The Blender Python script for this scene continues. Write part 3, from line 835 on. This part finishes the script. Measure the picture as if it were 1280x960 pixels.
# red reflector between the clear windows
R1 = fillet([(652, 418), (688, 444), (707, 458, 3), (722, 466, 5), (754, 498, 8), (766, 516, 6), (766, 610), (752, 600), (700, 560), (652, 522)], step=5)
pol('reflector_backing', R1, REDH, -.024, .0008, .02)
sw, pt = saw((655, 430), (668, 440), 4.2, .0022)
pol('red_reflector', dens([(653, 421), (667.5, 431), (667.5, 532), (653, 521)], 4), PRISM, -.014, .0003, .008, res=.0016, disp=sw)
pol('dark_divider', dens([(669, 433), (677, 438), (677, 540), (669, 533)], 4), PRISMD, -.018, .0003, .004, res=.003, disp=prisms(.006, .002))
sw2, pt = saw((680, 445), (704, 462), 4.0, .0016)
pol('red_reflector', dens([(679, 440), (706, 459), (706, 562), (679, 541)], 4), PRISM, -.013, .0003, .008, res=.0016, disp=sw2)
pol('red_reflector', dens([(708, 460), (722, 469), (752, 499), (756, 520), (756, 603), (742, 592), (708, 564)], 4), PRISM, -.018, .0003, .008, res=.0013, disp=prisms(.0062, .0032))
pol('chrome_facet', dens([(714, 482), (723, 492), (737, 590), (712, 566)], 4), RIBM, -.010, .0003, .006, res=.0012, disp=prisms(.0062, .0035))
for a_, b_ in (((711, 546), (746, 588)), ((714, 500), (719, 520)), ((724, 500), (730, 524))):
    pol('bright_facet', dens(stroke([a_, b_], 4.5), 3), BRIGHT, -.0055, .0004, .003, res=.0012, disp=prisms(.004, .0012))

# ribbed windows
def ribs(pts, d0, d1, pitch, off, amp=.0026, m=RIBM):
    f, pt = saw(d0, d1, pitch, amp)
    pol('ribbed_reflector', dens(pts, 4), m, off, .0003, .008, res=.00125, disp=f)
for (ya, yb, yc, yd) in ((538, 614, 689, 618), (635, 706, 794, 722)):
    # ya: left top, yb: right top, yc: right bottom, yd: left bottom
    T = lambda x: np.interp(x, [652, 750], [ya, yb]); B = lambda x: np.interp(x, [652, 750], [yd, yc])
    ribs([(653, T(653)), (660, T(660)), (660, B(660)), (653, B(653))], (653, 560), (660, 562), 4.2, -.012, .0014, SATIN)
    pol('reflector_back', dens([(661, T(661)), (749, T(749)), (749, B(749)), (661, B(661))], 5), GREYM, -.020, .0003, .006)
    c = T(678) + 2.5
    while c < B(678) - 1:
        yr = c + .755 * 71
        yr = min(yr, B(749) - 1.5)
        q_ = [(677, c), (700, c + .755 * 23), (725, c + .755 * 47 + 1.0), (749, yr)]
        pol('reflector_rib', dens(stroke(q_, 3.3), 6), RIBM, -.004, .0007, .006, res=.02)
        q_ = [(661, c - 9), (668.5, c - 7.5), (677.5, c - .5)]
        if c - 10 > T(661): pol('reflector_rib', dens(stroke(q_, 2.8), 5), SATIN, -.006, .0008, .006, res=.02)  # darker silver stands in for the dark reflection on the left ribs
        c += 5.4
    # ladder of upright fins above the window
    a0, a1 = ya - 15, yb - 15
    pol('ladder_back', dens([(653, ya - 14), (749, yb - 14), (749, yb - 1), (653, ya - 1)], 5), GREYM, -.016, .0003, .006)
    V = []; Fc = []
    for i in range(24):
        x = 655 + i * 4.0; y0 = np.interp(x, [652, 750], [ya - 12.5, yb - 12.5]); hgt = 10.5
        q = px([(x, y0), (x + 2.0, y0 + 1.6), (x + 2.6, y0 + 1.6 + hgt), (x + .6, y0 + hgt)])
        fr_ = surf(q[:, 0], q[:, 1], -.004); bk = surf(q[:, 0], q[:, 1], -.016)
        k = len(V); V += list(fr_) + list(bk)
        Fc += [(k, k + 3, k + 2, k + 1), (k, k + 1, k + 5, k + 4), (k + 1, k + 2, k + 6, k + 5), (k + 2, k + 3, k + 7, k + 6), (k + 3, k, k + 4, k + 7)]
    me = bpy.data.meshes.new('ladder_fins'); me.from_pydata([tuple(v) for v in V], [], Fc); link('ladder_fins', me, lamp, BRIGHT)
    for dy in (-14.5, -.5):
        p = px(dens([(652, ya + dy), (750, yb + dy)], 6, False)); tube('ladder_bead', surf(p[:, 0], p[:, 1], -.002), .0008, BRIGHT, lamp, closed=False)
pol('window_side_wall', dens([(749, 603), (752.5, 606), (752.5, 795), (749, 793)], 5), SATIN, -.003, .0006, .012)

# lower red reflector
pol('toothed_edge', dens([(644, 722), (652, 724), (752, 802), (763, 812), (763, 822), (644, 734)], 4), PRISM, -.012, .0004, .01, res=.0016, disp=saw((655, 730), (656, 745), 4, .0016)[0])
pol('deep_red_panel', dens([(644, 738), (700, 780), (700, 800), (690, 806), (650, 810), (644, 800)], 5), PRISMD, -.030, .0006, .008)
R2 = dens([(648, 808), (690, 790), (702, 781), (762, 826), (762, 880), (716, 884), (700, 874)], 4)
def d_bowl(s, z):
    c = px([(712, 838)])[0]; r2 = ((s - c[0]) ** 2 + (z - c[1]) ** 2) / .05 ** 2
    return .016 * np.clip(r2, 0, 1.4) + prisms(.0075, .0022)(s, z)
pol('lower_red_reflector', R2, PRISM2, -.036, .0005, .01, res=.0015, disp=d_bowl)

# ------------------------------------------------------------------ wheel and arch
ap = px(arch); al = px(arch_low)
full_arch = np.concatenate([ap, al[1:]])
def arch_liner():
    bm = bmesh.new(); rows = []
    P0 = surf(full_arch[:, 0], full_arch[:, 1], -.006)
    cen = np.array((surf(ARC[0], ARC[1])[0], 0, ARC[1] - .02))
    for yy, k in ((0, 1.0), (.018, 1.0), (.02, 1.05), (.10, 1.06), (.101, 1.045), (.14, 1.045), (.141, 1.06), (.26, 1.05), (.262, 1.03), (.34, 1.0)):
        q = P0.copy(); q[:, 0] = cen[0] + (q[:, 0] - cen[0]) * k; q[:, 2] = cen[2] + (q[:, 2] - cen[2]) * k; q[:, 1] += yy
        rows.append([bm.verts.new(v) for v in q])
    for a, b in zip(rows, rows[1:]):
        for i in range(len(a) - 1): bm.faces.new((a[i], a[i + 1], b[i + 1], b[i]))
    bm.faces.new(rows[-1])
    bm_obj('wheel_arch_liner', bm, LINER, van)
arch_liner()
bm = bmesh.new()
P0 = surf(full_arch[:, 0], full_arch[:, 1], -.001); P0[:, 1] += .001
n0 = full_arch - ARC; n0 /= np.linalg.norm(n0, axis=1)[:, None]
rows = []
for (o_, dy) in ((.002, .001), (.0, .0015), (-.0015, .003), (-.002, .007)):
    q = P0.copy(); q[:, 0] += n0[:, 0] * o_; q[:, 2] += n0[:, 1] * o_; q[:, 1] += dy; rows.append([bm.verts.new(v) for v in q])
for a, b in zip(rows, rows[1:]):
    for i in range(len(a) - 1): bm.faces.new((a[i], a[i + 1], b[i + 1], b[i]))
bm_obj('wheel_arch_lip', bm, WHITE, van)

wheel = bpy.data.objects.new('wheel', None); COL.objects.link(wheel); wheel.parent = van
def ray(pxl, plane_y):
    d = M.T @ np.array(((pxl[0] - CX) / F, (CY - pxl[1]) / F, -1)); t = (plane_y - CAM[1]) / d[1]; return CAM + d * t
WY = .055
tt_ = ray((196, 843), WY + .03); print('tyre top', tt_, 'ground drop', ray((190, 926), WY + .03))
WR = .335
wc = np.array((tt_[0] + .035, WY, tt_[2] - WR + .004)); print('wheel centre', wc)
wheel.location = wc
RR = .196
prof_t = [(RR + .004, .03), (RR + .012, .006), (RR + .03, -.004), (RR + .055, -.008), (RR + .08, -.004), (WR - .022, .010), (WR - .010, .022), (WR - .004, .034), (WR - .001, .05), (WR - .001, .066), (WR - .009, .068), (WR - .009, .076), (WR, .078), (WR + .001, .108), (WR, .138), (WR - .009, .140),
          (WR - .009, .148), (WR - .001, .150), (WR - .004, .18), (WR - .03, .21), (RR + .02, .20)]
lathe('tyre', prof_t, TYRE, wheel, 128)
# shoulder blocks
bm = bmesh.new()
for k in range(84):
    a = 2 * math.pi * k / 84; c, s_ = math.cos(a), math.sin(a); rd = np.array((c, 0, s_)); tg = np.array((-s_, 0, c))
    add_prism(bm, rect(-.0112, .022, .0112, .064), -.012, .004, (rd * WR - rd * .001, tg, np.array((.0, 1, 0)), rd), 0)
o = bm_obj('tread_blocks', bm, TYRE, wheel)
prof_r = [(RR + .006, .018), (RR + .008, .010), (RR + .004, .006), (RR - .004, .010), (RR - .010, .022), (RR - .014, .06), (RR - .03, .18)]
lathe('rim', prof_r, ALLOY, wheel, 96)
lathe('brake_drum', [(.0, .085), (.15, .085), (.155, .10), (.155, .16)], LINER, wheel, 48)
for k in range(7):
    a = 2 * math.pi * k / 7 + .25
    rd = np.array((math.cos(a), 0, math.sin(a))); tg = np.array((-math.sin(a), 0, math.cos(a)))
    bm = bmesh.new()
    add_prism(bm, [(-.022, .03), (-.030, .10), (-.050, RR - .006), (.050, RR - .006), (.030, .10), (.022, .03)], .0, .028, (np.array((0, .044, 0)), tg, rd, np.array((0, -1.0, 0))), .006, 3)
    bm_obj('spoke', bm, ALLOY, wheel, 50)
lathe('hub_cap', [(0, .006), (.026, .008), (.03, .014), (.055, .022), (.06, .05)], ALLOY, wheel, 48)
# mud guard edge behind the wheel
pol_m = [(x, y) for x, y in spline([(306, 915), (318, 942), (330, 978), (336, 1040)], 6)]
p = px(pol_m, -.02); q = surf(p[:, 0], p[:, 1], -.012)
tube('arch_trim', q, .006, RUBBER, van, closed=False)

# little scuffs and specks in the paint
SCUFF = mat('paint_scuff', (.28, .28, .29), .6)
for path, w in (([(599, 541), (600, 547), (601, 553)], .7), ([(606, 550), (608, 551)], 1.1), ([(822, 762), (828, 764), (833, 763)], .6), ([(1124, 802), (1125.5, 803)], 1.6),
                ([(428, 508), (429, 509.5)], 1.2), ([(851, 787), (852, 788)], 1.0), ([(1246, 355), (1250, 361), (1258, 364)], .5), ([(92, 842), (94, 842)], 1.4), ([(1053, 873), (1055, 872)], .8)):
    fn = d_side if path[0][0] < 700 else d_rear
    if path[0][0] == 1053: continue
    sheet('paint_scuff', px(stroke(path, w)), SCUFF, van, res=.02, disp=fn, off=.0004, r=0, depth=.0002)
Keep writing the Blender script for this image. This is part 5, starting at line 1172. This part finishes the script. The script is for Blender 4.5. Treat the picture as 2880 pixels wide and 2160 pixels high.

--- --- ---

Task description: Your answer should be one number: how many lines in the material above contain the string "picture".

Result: 2